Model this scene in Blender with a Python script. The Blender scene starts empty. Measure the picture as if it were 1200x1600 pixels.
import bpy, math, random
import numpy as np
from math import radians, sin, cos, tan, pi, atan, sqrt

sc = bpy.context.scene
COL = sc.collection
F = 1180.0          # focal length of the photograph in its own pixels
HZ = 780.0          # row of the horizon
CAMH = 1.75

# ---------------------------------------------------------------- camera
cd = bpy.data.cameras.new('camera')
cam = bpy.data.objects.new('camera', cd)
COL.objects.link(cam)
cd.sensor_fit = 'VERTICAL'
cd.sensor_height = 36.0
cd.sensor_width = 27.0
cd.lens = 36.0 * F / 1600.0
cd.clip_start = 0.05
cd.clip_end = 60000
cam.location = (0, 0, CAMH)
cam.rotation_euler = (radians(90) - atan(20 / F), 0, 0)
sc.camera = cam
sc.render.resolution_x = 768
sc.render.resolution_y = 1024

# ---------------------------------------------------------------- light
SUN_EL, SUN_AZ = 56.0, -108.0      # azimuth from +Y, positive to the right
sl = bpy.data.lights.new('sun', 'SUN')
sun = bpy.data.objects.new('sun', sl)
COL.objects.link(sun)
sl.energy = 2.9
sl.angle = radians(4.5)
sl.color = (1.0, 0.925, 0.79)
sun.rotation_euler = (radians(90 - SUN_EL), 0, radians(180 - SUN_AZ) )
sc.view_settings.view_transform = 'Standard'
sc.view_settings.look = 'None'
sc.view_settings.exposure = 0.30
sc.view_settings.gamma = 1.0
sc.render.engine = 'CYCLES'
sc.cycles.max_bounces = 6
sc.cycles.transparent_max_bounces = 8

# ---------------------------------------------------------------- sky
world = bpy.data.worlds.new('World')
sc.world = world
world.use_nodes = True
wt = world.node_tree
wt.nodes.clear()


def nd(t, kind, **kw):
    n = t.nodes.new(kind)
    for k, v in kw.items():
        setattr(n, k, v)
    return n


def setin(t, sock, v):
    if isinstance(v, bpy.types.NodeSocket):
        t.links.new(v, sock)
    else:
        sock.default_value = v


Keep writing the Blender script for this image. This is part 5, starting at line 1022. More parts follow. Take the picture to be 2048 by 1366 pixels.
==============================
## Task details
Please copy only the lines between the first line of the entries and the line with "from math import", keeping those two end lines as well, exactly as written.

## Task solution
Model this scene in Blender with a Python script. The Blender scene starts empty. Measure the picture as if it were 1200x1600 pixels.
import bpy, math, random
import numpy as np
from math import radians, sin, cos, tan, pi, atan, sqrt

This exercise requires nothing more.